If you set it up when the exemption was $2 million and you had a relatively smaller estate and now we have an exemption at $12 million, you may no longer need the partnership for estate tax discounts and you certainly don’t want to have that sort of step-down in basis at that. So, it’s also a good time, even for effective partnerships to see if it still fits within the overall estate planning for your client.

And with that, we’ll say that there’s a reminder for everybody that if you have partnerships that you set up that you haven’t monitored in a while or basically are afraid to look at what’s been transpiring since you set it up, now is a great time to truly revisit your partnerships, assess the risk compliance, consider additional planning and consider steps that you may want to take further to make sure you have a successful partnership strategy. And Ann, would you like to add anything?

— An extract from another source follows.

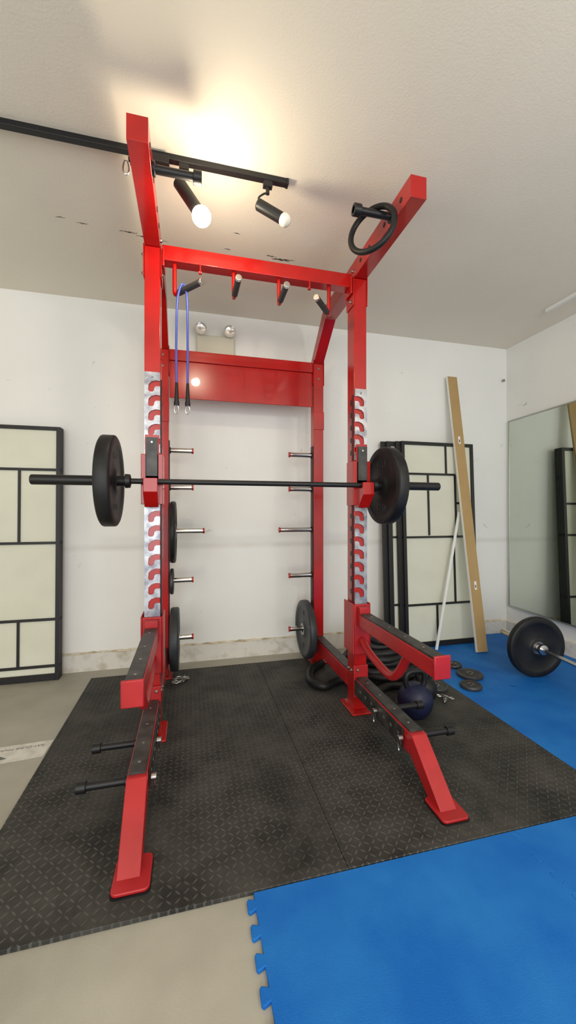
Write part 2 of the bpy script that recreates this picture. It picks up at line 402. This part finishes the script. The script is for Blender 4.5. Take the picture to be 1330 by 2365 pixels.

Closely Held Entities: Future Generations

Ann: I think the only thing I’d add is I really like what you said, Lou, about assessing it because sometimes these partnerships can be very advantageous to family members. Remembering that it’s the senior generation was the one that created it. They’re the ones that might have the 2036 estate tax inclusion issues that Lou referred to earlier, but the next generation doesn’t have those issues.

And so, if a family does decide to keep a partnership intact, there are good reasons for that because the next generation can – assuming the compliance is handled well – the next generation might be able to continue the benefits of the partnership on down the line. There are definite pros and cons. As you said, Lou, pros and cons at each generation and so, the decision about whether to terminate or keep the partnership intact is a complex one and should be reviewed with the entire estate planning team.

Lou: Thank you. That is a great point and wish everybody good luck in their partnership planning.

Ann: Thanks, Lou.

Travis: Thank you Ann and Lou for presenting as part of ACTEC’s podcast series on closely held entities.